### Instruction
Present the following data again exactly as it is shown.

### Supplied data
========

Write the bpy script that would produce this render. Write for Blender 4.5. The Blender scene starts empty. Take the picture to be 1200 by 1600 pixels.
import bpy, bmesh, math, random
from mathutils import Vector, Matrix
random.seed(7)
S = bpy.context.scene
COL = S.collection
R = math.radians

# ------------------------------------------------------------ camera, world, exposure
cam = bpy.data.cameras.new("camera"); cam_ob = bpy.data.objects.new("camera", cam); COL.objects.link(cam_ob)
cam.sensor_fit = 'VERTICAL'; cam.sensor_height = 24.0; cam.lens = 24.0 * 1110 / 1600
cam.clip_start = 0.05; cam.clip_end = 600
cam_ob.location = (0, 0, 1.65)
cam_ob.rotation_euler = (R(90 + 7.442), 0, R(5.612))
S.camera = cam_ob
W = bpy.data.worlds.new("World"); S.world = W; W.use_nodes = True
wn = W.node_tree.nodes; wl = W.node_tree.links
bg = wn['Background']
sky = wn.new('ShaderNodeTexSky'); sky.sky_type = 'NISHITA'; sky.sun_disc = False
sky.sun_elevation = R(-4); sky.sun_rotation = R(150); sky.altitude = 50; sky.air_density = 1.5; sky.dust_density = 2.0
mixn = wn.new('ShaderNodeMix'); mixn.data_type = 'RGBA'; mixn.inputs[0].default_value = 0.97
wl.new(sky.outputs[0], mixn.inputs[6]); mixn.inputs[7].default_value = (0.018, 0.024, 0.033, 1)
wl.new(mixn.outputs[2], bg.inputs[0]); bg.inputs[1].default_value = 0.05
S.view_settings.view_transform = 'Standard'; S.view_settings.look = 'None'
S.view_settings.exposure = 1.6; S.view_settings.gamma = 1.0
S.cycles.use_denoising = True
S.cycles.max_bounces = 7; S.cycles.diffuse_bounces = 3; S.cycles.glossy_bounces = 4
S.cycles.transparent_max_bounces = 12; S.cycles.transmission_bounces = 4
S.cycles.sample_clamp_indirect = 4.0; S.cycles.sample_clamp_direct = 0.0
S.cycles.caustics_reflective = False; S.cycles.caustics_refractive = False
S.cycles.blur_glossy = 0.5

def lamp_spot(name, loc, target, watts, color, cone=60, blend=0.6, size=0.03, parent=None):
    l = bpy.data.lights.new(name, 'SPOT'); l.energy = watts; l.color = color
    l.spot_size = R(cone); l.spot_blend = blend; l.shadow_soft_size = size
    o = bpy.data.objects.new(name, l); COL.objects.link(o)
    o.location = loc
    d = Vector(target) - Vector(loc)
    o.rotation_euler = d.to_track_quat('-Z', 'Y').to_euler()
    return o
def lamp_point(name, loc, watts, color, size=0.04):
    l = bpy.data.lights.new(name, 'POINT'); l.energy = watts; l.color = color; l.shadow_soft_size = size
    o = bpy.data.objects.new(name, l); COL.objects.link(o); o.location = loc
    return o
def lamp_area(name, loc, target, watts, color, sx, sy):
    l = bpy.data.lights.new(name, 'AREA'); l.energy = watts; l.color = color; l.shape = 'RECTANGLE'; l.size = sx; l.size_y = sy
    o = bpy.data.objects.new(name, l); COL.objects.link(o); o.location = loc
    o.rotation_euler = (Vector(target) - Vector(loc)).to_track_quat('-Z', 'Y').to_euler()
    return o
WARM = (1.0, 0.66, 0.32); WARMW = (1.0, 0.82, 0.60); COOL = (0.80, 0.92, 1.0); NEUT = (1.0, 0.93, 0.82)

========

### Answer for the task
Write the bpy script that would produce this render. Write for Blender 4.5. The Blender scene starts empty. Take the picture to be 1200 by 1600 pixels.
import bpy, bmesh, math, random
from mathutils import Vector, Matrix
random.seed(7)
S = bpy.context.scene
COL = S.collection
R = math.radians

# ------------------------------------------------------------ camera, world, exposure
cam = bpy.data.cameras.new("camera"); cam_ob = bpy.data.objects.new("camera", cam); COL.objects.link(cam_ob)
cam.sensor_fit = 'VERTICAL'; cam.sensor_height = 24.0; cam.lens = 24.0 * 1110 / 1600
cam.clip_start = 0.05; cam.clip_end = 600
cam_ob.location = (0, 0, 1.65)
cam_ob.rotation_euler = (R(90 + 7.442), 0, R(5.612))
S.camera = cam_ob
W = bpy.data.worlds.new("World"); S.world = W; W.use_nodes = True
wn = W.node_tree.nodes; wl = W.node_tree.links
bg = wn['Background']
sky = wn.new('ShaderNodeTexSky'); sky.sky_type = 'NISHITA'; sky.sun_disc = False
sky.sun_elevation = R(-4); sky.sun_rotation = R(150); sky.altitude = 50; sky.air_density = 1.5; sky.dust_density = 2.0
mixn = wn.new('ShaderNodeMix'); mixn.data_type = 'RGBA'; mixn.inputs[0].default_value = 0.97
wl.new(sky.outputs[0], mixn.inputs[6]); mixn.inputs[7].default_value = (0.018, 0.024, 0.033, 1)
wl.new(mixn.outputs[2], bg.inputs[0]); bg.inputs[1].default_value = 0.05
S.view_settings.view_transform = 'Standard'; S.view_settings.look = 'None'
S.view_settings.exposure = 1.6; S.view_settings.gamma = 1.0
S.cycles.use_denoising = True
S.cycles.max_bounces = 7; S.cycles.diffuse_bounces = 3; S.cycles.glossy_bounces = 4
S.cycles.transparent_max_bounces = 12; S.cycles.transmission_bounces = 4
S.cycles.sample_clamp_indirect = 4.0; S.cycles.sample_clamp_direct = 0.0
S.cycles.caustics_reflective = False; S.cycles.caustics_refractive = False
S.cycles.blur_glossy = 0.5

def lamp_spot(name, loc, target, watts, color, cone=60, blend=0.6, size=0.03, parent=None):
    l = bpy.data.lights.new(name, 'SPOT'); l.energy = watts; l.color = color
    l.spot_size = R(cone); l.spot_blend = blend; l.shadow_soft_size = size
    o = bpy.data.objects.new(name, l); COL.objects.link(o)
    o.location = loc
    d = Vector(target) - Vector(loc)
    o.rotation_euler = d.to_track_quat('-Z', 'Y').to_euler()
    return o
def lamp_point(name, loc, watts, color, size=0.04):
    l = bpy.data.lights.new(name, 'POINT'); l.energy = watts; l.color = color; l.shadow_soft_size = size
    o = bpy.data.objects.new(name, l); COL.objects.link(o); o.location = loc
    return o
def lamp_area(name, loc, target, watts, color, sx, sy):
    l = bpy.data.lights.new(name, 'AREA'); l.energy = watts; l.color = color; l.shape = 'RECTANGLE'; l.size = sx; l.size_y = sy
    o = bpy.data.objects.new(name, l); COL.objects.link(o); o.location = loc
    o.rotation_euler = (Vector(target) - Vector(loc)).to_track_quat('-Z', 'Y').to_euler()
    return o
WARM = (1.0, 0.66, 0.32); WARMW = (1.0, 0.82, 0.60); COOL = (0.80, 0.92, 1.0); NEUT = (1.0, 0.93, 0.82)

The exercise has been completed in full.